◆ PROBLEM DETAILS ◆
Your task is to output the data exactly as it stands.

══ DATA LINES ══

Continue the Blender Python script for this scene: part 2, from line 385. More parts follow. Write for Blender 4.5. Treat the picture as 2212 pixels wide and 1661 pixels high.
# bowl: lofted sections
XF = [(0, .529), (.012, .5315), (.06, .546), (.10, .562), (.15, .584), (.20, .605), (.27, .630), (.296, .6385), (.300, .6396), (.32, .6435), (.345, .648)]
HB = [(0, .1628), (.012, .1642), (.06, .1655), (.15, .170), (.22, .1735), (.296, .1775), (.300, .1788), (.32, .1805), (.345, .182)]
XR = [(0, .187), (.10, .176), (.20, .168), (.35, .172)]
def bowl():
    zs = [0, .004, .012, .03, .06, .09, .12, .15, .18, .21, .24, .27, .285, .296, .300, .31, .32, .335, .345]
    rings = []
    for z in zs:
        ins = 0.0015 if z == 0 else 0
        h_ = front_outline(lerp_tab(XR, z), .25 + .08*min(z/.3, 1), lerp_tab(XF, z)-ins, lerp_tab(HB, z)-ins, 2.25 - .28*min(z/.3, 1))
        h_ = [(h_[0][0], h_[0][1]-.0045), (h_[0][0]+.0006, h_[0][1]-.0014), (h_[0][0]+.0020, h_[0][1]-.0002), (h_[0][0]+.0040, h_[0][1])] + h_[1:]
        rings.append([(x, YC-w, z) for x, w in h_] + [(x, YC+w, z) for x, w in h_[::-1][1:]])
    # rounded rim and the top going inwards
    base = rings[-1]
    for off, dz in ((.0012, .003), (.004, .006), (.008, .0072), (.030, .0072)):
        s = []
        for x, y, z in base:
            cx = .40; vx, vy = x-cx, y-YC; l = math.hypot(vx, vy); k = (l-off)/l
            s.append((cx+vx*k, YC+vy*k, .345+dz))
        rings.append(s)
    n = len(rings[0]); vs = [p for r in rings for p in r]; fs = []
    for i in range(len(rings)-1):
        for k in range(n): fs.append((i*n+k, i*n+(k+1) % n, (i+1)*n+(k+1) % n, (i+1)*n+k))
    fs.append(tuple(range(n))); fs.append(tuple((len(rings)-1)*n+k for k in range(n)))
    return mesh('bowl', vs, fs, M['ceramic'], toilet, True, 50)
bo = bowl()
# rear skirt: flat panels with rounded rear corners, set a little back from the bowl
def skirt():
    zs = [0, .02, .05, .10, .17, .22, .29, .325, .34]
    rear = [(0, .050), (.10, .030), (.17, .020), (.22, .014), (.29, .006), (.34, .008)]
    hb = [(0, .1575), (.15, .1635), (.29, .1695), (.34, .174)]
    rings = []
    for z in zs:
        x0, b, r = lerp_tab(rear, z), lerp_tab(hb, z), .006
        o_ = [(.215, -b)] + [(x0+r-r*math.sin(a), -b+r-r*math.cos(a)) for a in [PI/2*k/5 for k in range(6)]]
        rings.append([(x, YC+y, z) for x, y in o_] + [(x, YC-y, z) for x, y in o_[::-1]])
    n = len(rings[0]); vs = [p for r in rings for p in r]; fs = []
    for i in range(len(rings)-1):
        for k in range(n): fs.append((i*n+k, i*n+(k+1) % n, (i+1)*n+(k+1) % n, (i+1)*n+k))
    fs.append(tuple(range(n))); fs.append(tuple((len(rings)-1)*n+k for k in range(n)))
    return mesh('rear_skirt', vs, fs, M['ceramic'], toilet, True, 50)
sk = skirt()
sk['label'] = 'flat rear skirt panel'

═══

◆ SOLUTION FOR THIS TASK ◆
Continue the Blender Python script for this scene: part 2, from line 385. More parts follow. Write for Blender 4.5. Treat the picture as 2212 pixels wide and 1661 pixels high.
# bowl: lofted sections
XF = [(0, .529), (.012, .5315), (.06, .546), (.10, .562), (.15, .584), (.20, .605), (.27, .630), (.296, .6385), (.300, .6396), (.32, .6435), (.345, .648)]
HB = [(0, .1628), (.012, .1642), (.06, .1655), (.15, .170), (.22, .1735), (.296, .1775), (.300, .1788), (.32, .1805), (.345, .182)]
XR = [(0, .187), (.10, .176), (.20, .168), (.35, .172)]
def bowl():
    zs = [0, .004, .012, .03, .06, .09, .12, .15, .18, .21, .24, .27, .285, .296, .300, .31, .32, .335, .345]
    rings = []
    for z in zs:
        ins = 0.0015 if z == 0 else 0
        h_ = front_outline(lerp_tab(XR, z), .25 + .08*min(z/.3, 1), lerp_tab(XF, z)-ins, lerp_tab(HB, z)-ins, 2.25 - .28*min(z/.3, 1))
        h_ = [(h_[0][0], h_[0][1]-.0045), (h_[0][0]+.0006, h_[0][1]-.0014), (h_[0][0]+.0020, h_[0][1]-.0002), (h_[0][0]+.0040, h_[0][1])] + h_[1:]
        rings.append([(x, YC-w, z) for x, w in h_] + [(x, YC+w, z) for x, w in h_[::-1][1:]])
    # rounded rim and the top going inwards
    base = rings[-1]
    for off, dz in ((.0012, .003), (.004, .006), (.008, .0072), (.030, .0072)):
        s = []
        for x, y, z in base:
            cx = .40; vx, vy = x-cx, y-YC; l = math.hypot(vx, vy); k = (l-off)/l
            s.append((cx+vx*k, YC+vy*k, .345+dz))
        rings.append(s)
    n = len(rings[0]); vs = [p for r in rings for p in r]; fs = []
    for i in range(len(rings)-1):
        for k in range(n): fs.append((i*n+k, i*n+(k+1) % n, (i+1)*n+(k+1) % n, (i+1)*n+k))
    fs.append(tuple(range(n))); fs.append(tuple((len(rings)-1)*n+k for k in range(n)))
    return mesh('bowl', vs, fs, M['ceramic'], toilet, True, 50)
bo = bowl()
# rear skirt: flat panels with rounded rear corners, set a little back from the bowl
def skirt():
    zs = [0, .02, .05, .10, .17, .22, .29, .325, .34]
    rear = [(0, .050), (.10, .030), (.17, .020), (.22, .014), (.29, .006), (.34, .008)]
    hb = [(0, .1575), (.15, .1635), (.29, .1695), (.34, .174)]
    rings = []
    for z in zs:
        x0, b, r = lerp_tab(rear, z), lerp_tab(hb, z), .006
        o_ = [(.215, -b)] + [(x0+r-r*math.sin(a), -b+r-r*math.cos(a)) for a in [PI/2*k/5 for k in range(6)]]
        rings.append([(x, YC+y, z) for x, y in o_] + [(x, YC-y, z) for x, y in o_[::-1]])
    n = len(rings[0]); vs = [p for r in rings for p in r]; fs = []
    for i in range(len(rings)-1):
        for k in range(n): fs.append((i*n+k, i*n+(k+1) % n, (i+1)*n+(k+1) % n, (i+1)*n+k))
    fs.append(tuple(range(n))); fs.append(tuple((len(rings)-1)*n+k for k in range(n)))
    return mesh('rear_skirt', vs, fs, M['ceramic'], toilet, True, 50)
sk = skirt()
sk['label'] = 'flat rear skirt panel'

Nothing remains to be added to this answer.